[WRITTEN PROBLEM] In the data below, find every line with the string "scene" and pull it out.

[GIVEN MATERIAL]
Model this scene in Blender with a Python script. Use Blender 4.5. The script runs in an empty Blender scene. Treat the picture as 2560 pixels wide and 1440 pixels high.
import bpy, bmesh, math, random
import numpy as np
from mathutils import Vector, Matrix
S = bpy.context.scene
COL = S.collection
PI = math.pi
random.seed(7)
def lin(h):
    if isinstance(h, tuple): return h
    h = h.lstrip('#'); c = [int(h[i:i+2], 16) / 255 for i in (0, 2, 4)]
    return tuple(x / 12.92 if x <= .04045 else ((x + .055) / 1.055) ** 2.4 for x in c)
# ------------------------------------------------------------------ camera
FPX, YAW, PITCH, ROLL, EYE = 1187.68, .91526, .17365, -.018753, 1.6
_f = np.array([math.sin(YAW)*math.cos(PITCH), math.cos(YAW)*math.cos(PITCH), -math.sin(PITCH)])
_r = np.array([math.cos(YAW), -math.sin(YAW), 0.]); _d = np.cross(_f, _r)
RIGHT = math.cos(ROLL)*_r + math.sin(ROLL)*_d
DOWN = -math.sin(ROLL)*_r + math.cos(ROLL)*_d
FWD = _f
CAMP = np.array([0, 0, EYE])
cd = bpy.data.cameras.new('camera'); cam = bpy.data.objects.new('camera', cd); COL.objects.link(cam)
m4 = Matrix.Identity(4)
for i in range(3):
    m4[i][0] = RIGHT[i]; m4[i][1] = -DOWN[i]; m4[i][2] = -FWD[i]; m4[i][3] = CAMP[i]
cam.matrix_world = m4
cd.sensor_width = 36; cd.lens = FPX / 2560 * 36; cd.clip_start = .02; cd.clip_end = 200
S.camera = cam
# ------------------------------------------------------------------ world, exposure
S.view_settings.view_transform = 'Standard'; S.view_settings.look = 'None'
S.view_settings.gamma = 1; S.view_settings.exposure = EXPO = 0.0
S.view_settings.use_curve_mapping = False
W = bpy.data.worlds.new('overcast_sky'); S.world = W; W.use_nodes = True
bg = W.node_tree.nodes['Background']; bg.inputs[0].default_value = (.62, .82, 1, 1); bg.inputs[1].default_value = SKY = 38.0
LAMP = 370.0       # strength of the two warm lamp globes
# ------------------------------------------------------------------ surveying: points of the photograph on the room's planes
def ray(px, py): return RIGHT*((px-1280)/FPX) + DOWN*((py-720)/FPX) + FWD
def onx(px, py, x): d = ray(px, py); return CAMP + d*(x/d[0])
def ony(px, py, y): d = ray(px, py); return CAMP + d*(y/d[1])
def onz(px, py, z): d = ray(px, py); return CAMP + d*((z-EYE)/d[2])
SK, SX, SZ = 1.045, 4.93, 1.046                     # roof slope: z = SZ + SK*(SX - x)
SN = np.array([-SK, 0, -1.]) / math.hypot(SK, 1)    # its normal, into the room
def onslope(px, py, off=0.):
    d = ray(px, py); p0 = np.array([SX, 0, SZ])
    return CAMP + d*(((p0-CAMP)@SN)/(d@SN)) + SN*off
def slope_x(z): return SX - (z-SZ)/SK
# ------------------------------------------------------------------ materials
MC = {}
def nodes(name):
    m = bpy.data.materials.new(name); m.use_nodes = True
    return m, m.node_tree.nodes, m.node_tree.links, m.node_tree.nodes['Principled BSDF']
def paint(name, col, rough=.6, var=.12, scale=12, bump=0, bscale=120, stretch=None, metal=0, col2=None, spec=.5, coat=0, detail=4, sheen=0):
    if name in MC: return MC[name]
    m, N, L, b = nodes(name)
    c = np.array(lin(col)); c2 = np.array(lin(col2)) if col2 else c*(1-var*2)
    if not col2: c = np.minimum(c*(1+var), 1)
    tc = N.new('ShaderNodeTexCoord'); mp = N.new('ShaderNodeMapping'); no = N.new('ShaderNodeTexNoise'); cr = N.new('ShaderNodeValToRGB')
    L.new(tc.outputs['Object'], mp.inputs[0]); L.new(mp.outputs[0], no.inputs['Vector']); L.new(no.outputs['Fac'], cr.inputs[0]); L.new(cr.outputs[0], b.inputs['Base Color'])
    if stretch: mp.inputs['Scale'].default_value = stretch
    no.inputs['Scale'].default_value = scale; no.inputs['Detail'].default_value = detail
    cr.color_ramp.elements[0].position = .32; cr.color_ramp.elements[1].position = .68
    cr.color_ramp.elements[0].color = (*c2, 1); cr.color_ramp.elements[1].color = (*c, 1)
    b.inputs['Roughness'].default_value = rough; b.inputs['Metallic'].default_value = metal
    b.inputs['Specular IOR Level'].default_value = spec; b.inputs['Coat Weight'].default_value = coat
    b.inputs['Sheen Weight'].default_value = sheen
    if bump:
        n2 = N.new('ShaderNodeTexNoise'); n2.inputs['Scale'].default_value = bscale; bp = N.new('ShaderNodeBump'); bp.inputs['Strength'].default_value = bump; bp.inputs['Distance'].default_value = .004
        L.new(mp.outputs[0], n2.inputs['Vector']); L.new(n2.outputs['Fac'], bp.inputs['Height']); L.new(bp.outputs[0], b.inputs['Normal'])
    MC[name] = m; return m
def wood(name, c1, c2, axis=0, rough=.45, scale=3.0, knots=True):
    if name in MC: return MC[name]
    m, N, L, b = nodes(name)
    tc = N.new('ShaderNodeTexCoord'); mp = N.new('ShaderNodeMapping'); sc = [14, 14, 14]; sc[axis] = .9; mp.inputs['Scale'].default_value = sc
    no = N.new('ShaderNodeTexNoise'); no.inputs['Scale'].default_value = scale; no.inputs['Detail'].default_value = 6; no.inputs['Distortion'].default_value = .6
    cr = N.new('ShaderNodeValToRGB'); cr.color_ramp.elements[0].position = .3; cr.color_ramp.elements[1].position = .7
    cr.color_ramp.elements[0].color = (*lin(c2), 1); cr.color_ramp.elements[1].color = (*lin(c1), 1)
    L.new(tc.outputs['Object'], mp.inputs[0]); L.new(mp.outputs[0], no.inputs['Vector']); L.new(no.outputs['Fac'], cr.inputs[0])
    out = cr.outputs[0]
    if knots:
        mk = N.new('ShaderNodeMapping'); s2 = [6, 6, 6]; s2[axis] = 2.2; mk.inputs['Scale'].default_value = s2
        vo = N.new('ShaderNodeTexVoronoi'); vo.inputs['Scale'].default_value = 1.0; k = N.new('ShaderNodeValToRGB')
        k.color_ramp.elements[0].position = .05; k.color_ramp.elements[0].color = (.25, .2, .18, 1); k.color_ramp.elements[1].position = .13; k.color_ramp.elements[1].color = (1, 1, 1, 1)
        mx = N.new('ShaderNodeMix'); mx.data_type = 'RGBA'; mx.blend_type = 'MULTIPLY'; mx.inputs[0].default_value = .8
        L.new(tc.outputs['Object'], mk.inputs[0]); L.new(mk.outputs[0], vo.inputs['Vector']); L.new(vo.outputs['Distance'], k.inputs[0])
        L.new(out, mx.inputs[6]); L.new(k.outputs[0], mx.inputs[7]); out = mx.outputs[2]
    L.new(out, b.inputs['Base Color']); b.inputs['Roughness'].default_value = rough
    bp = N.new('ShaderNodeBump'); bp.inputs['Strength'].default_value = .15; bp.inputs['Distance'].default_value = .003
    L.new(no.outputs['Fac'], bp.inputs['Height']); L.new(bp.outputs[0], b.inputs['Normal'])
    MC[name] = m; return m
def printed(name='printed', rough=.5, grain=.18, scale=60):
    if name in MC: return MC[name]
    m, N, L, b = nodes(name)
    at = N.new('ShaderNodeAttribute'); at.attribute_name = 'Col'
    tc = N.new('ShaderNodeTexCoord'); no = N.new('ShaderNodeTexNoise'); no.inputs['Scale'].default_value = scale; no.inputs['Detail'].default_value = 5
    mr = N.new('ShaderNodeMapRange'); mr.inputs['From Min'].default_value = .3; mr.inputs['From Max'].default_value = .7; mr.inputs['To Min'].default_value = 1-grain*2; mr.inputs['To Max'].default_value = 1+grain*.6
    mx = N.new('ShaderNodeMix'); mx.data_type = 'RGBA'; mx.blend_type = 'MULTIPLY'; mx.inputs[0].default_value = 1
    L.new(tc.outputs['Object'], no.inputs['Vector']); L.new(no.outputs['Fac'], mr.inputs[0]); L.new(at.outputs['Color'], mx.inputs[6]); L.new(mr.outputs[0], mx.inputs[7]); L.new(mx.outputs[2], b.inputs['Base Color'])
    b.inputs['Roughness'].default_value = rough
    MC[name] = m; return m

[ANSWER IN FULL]
Model this scene in Blender with a Python script. Use Blender 4.5. The script runs in an empty Blender scene. Treat the picture as 2560 pixels wide and 1440 pixels high.
S = bpy.context.scene